Challenges and opportunities in higher education

Implementing Zero Trust in higher education can present unique challenges, but can also be fruitful in many ways, said Jacobs. “Firstly, the scale and diversity of identities within higher education can be complex when compared to enterprises in other sectors, where you would typically find full-time employees and contractors, as well as long-term vendors and so on. Higher education institutions have a diverse array of identities, including students, faculty, administrators, and even visiting professors and examiners. Managing the lifecycles and verifying the identities of individuals that don’t exist in strong, authoritative sources of identity can be a significant challenge.”

Adoption resistance with regards to new technologies can be another hurdle, particularly in a setting where connectivity issues and remote learning can be commonplace.

“We also see, quite often, that legacy platforms are still in use within these environments, which may not support these newer methods of authentication and analysis and identity management systems, or the required telemetry to support the Zero Trust framework.”

On the flip side, the shift towards cloud-based learning platforms and hybrid education has provided a unique opportunity for the adoption of Zero Trust within higher education, as it allows for better validation and verification of users, like those visiting professors, who fall outside the network perimeter.

The landscape of cybersecurity is rapidly evolving, and Zero Trust has emerged as a powerful model to protect against the rising tide of cyber threats.
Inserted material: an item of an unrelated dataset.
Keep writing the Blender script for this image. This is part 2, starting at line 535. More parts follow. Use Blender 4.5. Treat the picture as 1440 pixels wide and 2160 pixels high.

It places identity at its core, necessitating robust identity verification, strong authentication, access controls, and governance practices. In higher education, where diverse identities and hybrid learning have become the norm, the adoption of Zero Trust presents both challenges and opportunities.

The fundamental shift in perspective is clear, added Jacobs, namely that trust can no longer rely solely on network parameters or application-centric thinking. “The Zero Trust framework provides a comprehensive approach that empowers organisations, including those in higher education, to manage access through a lens of trust that extends to identity, context, and data.”